- _WHAT IS ASKED_
Quote each line of the material verbatim, without the pictures.

- _STORED DATA_
((
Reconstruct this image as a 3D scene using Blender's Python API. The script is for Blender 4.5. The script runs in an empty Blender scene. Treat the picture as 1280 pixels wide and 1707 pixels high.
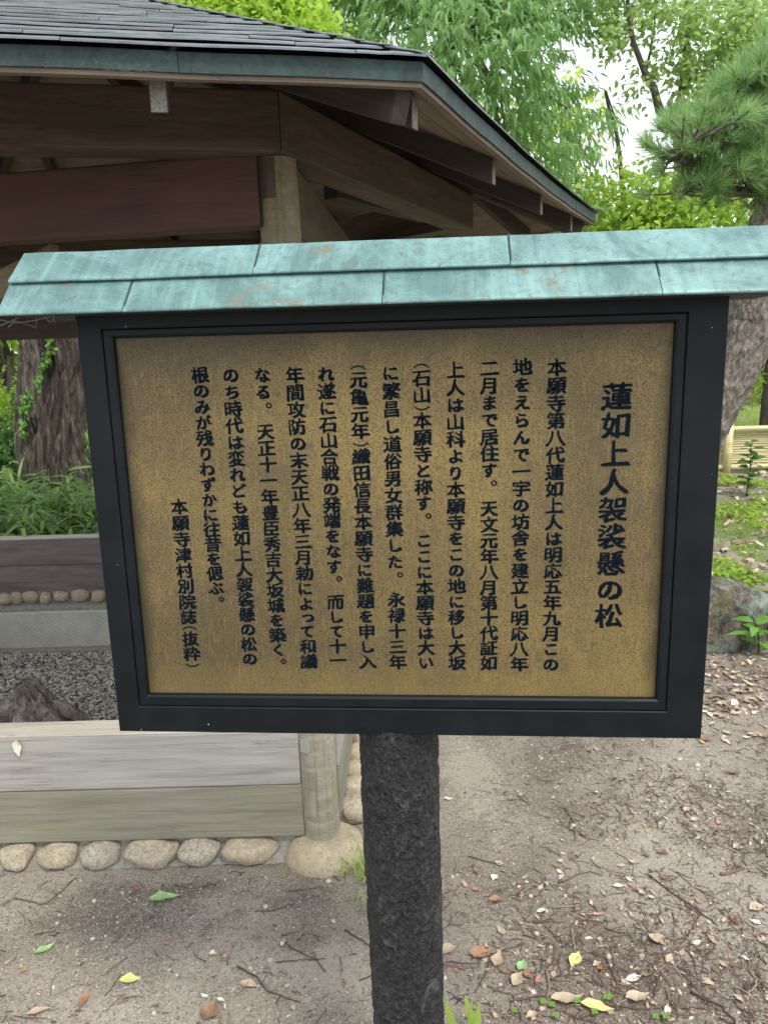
import bpy, bmesh, math, random
import numpy as np
from mathutils import Matrix, Vector, noise as mnoise

random.seed(7); RNG = np.random.default_rng(7)
SC = bpy.context.scene
COL = SC.collection

# ------------------------------------------------------------------ camera, light, exposure
F = 1284.0; CX, CY = 640.0, 853.5
PIT, ROL = math.radians(12.2), math.radians(1.54)
FW = np.array([0, math.cos(PIT), -math.sin(PIT)])
_u = np.array([0, math.sin(PIT), math.cos(PIT)]); _r = np.array([1.0, 0, 0])
RT = math.cos(ROL) * _r - math.sin(ROL) * _u
UP = math.sin(ROL) * _r + math.cos(ROL) * _u
EYE = np.array([0, 0, 1.5])
cam = bpy.data.cameras.new('camera'); camo = bpy.data.objects.new('camera', cam); COL.objects.link(camo)
camo.matrix_world = Matrix(((RT[0], UP[0], -FW[0], EYE[0]), (RT[1], UP[1], -FW[1], EYE[1]), (RT[2], UP[2], -FW[2], EYE[2]), (0, 0, 0, 1)))
cam.sensor_fit = 'VERTICAL'; cam.sensor_height = 36.0; cam.lens = F / 1707 * 36.0
cam.clip_start = 0.05; cam.clip_end = 500
cam.dof.use_dof = True; cam.dof.focus_distance = 1.12; cam.dof.aperture_fstop = 20
SC.camera = camo

SUN_EL, SUN_AZ = math.radians(58), math.radians(150)     # azimuth clockwise from +Y
W = bpy.data.worlds.new('World'); SC.world = W; W.use_nodes = True
nt = W.node_tree; nt.nodes.clear()
sky = nt.nodes.new('ShaderNodeTexSky'); sky.sky_type = 'NISHITA'; sky.sun_disc = False
sky.sun_elevation = SUN_EL; sky.sun_rotation = SUN_AZ
mixs = nt.nodes.new('ShaderNodeMix'); mixs.data_type = 'RGBA'; mixs.inputs[0].default_value = 0.8
mixs.inputs[7].default_value = (8.6, 9.0, 9.4, 1)        # thin bright cloud over the blue
bg = nt.nodes.new('ShaderNodeBackground'); bg.inputs[1].default_value = 0.12
ow = nt.nodes.new('ShaderNodeOutputWorld')
nt.links.new(sky.outputs[0], mixs.inputs[6]); nt.links.new(mixs.outputs[2], bg.inputs[0]); nt.links.new(bg.outputs[0], ow.inputs[0])
sl = bpy.data.lights.new('sun', 'SUN'); sl.energy = 1.5; sl.angle = math.radians(14); sl.color = (1, 0.96, 0.9)
so = bpy.data.objects.new('sun', sl); COL.objects.link(so)
sd = Vector((math.sin(SUN_AZ) * math.cos(SUN_EL), math.cos(SUN_AZ) * math.cos(SUN_EL), math.sin(SUN_EL)))
so.rotation_euler = sd.to_track_quat('Z', 'Y').to_euler()
SC.view_settings.view_transform = 'Standard'; SC.view_settings.look = 'None'
SC.view_settings.gamma = 1; SC.view_settings.use_curve_mapping = False
SC.view_settings.exposure = 0.95
SC.cycles.max_bounces = 6; SC.cycles.transparent_max_bounces = 4

def at(px, py, Y):
    d = FW + RT * (px - CX) / F - UP * (py - CY) / F
    return EYE + d * (Y / d[1])
def atz(px, py, z):
    d = FW + RT * (px - CX) / F - UP * (py - CY) / F
    return EYE + d * ((z - 1.5) / d[2])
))
- _ANSWER IN FULL_
Reconstruct this image as a 3D scene using Blender's Python API. The script is for Blender 4.5. The script runs in an empty Blender scene. Treat the picture as 1280 pixels wide and 1707 pixels high.
import bpy, bmesh, math, random
import numpy as np
from mathutils import Matrix, Vector, noise as mnoise

random.seed(7); RNG = np.random.default_rng(7)
SC = bpy.context.scene
COL = SC.collection

# ------------------------------------------------------------------ camera, light, exposure
F = 1284.0; CX, CY = 640.0, 853.5
PIT, ROL = math.radians(12.2), math.radians(1.54)
FW = np.array([0, math.cos(PIT), -math.sin(PIT)])
_u = np.array([0, math.sin(PIT), math.cos(PIT)]); _r = np.array([1.0, 0, 0])
RT = math.cos(ROL) * _r - math.sin(ROL) * _u
UP = math.sin(ROL) * _r + math.cos(ROL) * _u
EYE = np.array([0, 0, 1.5])
cam = bpy.data.cameras.new('camera'); camo = bpy.data.objects.new('camera', cam); COL.objects.link(camo)
camo.matrix_world = Matrix(((RT[0], UP[0], -FW[0], EYE[0]), (RT[1], UP[1], -FW[1], EYE[1]), (RT[2], UP[2], -FW[2], EYE[2]), (0, 0, 0, 1)))
cam.sensor_fit = 'VERTICAL'; cam.sensor_height = 36.0; cam.lens = F / 1707 * 36.0
cam.clip_start = 0.05; cam.clip_end = 500
cam.dof.use_dof = True; cam.dof.focus_distance = 1.12; cam.dof.aperture_fstop = 20
SC.camera = camo

SUN_EL, SUN_AZ = math.radians(58), math.radians(150)     # azimuth clockwise from +Y
W = bpy.data.worlds.new('World'); SC.world = W; W.use_nodes = True
nt = W.node_tree; nt.nodes.clear()
sky = nt.nodes.new('ShaderNodeTexSky'); sky.sky_type = 'NISHITA'; sky.sun_disc = False
sky.sun_elevation = SUN_EL; sky.sun_rotation = SUN_AZ
mixs = nt.nodes.new('ShaderNodeMix'); mixs.data_type = 'RGBA'; mixs.inputs[0].default_value = 0.8
mixs.inputs[7].default_value = (8.6, 9.0, 9.4, 1)        # thin bright cloud over the blue
bg = nt.nodes.new('ShaderNodeBackground'); bg.inputs[1].default_value = 0.12
ow = nt.nodes.new('ShaderNodeOutputWorld')
nt.links.new(sky.outputs[0], mixs.inputs[6]); nt.links.new(mixs.outputs[2], bg.inputs[0]); nt.links.new(bg.outputs[0], ow.inputs[0])
sl = bpy.data.lights.new('sun', 'SUN'); sl.energy = 1.5; sl.angle = math.radians(14); sl.color = (1, 0.96, 0.9)
so = bpy.data.objects.new('sun', sl); COL.objects.link(so)
sd = Vector((math.sin(SUN_AZ) * math.cos(SUN_EL), math.cos(SUN_AZ) * math.cos(SUN_EL), math.sin(SUN_EL)))
so.rotation_euler = sd.to_track_quat('Z', 'Y').to_euler()
SC.view_settings.view_transform = 'Standard'; SC.view_settings.look = 'None'
SC.view_settings.gamma = 1; SC.view_settings.use_curve_mapping = False
SC.view_settings.exposure = 0.95
SC.cycles.max_bounces = 6; SC.cycles.transparent_max_bounces = 4

def at(px, py, Y):
    d = FW + RT * (px - CX) / F - UP * (py - CY) / F
    return EYE + d * (Y / d[1])
def atz(px, py, z):
    d = FW + RT * (px - CX) / F - UP * (py - CY) / F
    return EYE + d * ((z - 1.5) / d[2])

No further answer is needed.